News ID : 785
Publish Date : 02 November 2017 - 14:44
PSA Peugeot Citroen reportedly may sell one of its Chinese assembly plants after sales plunged 43 percent year on year through September to 242,000 vehicles.
Khodrocar - All three of PSA's brands reported sharp drops in deliveries through September: Peugeot's sales fell 31 percent to 161,300 vehicles, Citroen's declined 57 percent to 76,300 and DS deliveries plunged 61 percent to 4,400.

Under CEO Carlos Tavares, the French automaker has stumbled in China even as it enjoyed record profits in the rest of the world. 

PSA is trying to sell or lease a plant in Wuhan -- one of the group’s five assembly plants in China, French daily Les Echos reported, citing unnamed sources.

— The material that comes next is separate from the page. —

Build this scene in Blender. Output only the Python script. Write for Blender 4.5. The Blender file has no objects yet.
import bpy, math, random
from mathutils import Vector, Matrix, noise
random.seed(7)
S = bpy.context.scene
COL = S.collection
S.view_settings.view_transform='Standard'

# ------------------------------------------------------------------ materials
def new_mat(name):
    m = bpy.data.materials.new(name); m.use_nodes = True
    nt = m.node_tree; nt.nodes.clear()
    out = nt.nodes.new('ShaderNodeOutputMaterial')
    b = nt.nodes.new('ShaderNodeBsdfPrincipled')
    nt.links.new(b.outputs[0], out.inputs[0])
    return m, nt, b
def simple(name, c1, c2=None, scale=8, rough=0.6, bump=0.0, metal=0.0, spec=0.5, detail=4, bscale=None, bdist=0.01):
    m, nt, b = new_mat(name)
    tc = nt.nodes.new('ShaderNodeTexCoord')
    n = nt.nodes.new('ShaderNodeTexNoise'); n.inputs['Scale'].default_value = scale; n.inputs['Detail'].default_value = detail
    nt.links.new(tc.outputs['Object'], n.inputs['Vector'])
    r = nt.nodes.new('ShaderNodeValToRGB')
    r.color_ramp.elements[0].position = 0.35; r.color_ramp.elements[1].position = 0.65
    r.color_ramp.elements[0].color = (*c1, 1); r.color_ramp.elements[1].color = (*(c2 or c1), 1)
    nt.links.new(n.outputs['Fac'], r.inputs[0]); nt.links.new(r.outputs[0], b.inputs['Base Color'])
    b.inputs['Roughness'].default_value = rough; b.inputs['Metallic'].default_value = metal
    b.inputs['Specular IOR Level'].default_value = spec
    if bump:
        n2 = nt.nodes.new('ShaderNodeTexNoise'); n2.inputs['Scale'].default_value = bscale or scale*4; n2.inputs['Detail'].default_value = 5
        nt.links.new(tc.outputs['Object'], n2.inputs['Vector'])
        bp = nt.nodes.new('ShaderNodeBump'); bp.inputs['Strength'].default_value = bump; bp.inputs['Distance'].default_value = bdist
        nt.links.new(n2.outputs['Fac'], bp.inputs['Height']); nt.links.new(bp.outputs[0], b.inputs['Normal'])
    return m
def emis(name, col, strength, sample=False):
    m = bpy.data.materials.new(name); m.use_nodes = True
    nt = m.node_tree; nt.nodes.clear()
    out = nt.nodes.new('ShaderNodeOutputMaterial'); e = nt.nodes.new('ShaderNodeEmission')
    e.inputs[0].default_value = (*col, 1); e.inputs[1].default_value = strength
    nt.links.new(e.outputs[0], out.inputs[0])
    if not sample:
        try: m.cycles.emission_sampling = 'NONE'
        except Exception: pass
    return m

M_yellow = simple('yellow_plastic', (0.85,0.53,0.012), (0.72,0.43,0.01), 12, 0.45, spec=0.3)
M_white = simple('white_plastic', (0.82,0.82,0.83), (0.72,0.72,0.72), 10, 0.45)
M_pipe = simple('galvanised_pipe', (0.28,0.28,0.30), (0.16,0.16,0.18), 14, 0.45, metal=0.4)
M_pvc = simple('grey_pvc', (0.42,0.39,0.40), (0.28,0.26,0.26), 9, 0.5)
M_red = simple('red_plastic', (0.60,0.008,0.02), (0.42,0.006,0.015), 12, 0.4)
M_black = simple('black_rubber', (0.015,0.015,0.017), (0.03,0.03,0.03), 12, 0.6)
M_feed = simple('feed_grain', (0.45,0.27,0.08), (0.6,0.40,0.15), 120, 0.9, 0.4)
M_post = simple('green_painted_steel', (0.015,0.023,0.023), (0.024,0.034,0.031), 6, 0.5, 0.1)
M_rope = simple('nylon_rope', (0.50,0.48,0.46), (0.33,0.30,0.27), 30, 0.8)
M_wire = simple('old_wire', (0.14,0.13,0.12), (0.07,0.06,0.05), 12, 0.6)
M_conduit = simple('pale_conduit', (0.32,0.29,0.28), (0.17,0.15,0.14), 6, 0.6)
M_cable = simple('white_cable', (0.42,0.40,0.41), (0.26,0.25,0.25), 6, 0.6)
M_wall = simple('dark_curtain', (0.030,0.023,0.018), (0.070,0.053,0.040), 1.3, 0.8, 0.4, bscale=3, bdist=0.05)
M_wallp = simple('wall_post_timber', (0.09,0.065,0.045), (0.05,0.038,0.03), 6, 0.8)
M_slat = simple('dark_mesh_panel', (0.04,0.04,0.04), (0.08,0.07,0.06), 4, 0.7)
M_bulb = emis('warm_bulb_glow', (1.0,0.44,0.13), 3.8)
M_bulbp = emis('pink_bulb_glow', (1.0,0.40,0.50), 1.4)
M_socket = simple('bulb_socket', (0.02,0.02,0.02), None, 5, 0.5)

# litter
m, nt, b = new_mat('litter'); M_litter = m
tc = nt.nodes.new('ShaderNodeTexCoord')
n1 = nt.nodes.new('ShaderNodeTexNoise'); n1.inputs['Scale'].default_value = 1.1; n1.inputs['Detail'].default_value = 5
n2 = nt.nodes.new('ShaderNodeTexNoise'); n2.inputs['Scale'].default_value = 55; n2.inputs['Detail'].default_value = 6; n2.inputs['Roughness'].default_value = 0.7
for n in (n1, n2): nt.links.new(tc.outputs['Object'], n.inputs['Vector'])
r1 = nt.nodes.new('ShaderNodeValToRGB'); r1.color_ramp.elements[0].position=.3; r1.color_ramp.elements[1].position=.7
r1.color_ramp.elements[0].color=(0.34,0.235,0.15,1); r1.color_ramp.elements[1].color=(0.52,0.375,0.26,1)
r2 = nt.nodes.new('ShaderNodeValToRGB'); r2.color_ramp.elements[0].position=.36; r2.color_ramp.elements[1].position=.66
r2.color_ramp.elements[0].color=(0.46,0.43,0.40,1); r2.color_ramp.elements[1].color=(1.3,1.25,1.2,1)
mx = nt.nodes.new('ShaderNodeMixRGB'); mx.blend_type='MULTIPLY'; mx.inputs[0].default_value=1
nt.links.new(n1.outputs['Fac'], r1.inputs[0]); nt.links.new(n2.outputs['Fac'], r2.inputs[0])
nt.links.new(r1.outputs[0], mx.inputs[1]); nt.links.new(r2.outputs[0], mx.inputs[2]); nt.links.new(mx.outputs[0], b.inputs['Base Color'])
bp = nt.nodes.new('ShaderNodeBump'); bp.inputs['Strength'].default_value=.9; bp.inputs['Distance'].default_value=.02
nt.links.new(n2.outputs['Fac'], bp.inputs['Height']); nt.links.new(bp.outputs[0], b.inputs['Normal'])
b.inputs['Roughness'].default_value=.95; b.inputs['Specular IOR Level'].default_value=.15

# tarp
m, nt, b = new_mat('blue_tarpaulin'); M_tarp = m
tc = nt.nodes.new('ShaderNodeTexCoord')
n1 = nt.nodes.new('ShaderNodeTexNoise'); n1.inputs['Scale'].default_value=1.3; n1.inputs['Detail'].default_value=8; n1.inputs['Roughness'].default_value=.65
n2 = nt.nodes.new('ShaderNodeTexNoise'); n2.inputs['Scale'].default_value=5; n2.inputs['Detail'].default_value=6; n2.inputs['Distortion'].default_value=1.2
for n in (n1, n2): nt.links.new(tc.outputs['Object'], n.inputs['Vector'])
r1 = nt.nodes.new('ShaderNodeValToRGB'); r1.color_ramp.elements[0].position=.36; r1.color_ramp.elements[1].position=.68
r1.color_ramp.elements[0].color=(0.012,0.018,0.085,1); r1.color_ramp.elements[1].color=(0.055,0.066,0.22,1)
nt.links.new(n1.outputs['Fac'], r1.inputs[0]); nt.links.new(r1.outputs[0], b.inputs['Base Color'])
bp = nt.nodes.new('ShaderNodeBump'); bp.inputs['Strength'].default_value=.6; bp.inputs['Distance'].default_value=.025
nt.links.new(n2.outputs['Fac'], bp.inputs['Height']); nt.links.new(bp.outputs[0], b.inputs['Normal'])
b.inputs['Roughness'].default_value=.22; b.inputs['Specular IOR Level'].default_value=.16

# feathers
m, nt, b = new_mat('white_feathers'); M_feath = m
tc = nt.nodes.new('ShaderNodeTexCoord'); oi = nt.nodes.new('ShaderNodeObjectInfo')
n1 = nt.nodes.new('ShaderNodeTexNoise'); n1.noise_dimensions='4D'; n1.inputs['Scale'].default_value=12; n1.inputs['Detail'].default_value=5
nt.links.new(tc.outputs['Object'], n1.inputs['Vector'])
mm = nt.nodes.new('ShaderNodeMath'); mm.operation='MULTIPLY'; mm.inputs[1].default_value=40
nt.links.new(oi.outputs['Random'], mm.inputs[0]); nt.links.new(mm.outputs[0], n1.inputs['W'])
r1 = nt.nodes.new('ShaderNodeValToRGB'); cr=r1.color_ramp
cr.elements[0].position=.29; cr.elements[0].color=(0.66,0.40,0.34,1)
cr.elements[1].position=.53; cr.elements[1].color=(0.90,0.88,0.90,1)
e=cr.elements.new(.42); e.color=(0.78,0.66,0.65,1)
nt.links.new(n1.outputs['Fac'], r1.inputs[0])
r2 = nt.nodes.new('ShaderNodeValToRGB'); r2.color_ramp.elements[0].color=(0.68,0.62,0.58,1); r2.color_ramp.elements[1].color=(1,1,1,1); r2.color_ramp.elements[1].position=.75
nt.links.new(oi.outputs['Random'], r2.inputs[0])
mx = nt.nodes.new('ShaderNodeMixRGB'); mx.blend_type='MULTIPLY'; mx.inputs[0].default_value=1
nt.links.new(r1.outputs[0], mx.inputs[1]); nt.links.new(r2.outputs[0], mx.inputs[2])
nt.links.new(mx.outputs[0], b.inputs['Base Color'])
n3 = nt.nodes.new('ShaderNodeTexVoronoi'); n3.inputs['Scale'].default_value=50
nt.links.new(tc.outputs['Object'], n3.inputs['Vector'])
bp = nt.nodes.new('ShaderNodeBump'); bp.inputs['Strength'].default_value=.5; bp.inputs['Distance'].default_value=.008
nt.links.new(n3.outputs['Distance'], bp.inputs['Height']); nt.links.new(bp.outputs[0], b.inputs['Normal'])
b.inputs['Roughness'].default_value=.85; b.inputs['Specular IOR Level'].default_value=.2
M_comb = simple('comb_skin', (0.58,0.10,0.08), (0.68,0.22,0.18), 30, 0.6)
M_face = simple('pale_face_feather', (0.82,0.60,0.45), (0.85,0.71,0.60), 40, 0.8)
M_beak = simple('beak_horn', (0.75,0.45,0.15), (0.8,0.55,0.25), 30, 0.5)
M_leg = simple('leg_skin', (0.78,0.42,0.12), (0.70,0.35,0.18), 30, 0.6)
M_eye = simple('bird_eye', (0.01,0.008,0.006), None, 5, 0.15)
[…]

Asked about the report, CFO Jean-Baptiste de Chatillon said PSA was determined "to face reality and to adjust costs when needed, and right-size [those] costs.”

The company will "get back on a growth path” in China and is not considering withdrawal from the market, Chatillon told analysts.

PSA has joint ventures with Dongfeng Motor Corp., which holds a 14 percent stake in the French automaker, and Changan Automobile Co.

The Dongfeng partnership produces vehicles for Peugeot and Citroen, while the Changan venture assembles cars for DS. This month, Changan and PSA announced plans to produce a pickup for sale in China and overseas.